By Lesley-Anne McKeown

Controversy surrounding a UDA leader's role within a publicly-funded charity does not detract from a new campaign to tackle organised crime, the Justice Minister has said.

Although the furore over Dee Stitt's role as chief executive of Charter NI has been unhelpful, Claire Sugden said it would not frustrate Executive efforts to eradicate paramilitarism.

She said: "Yes, the negative publicity around Charter NI has been unhelpful, but it won't undermine the campaign that we are doing."

Charter NI is overseeing the delivery of a £1.7m employment scheme in east Belfast, as part of the Executive's £80m Social Investment Fund (SIF).

Its chief executive, convicted armed robber Stitt, who denies being a UDA chief, has faced down repeated calls for his resignation in the wake of a newspaper interview, in which he launched a foul-mouthed tirade against the Government and claimed his flute band in North Down provided "homeland security".

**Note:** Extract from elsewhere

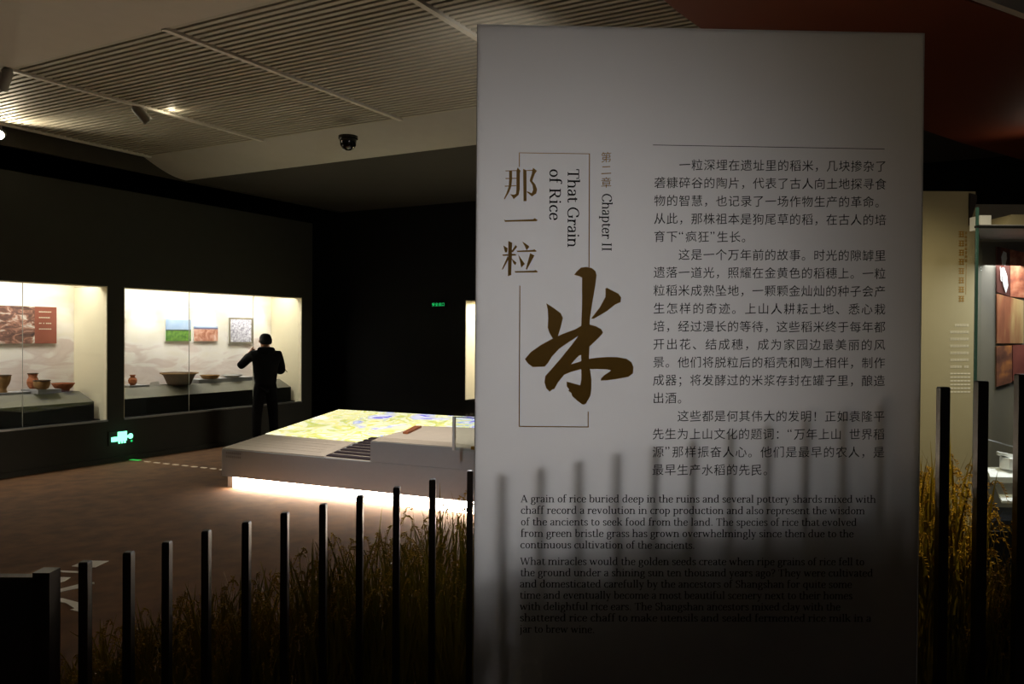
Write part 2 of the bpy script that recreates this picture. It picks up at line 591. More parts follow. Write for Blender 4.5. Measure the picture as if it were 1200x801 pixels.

Deputy First Minister Martin McGuinness said he believes Mr Stitt should step down, while First Minister Arlene Foster has said it would be unlawful for her to direct that he be sacked from the £35,000-a-year post.

Ms Sugden declined to be drawn on the matter. "The negative publicity around Dee Stitt has been completely unhelpful," she added.

"I think Charter NI as an organisation is doing good work within their community and we need to maintain our focus on that."

The minister was speaking at the launch of a new £530,000 advertising campaign to raise awareness about the dangers of buying counterfeit goods.

The hard-hitting advert, which will be shown on television and in cinemas, shows how money spent on fake goods goes towards lining the pockets of organised criminals.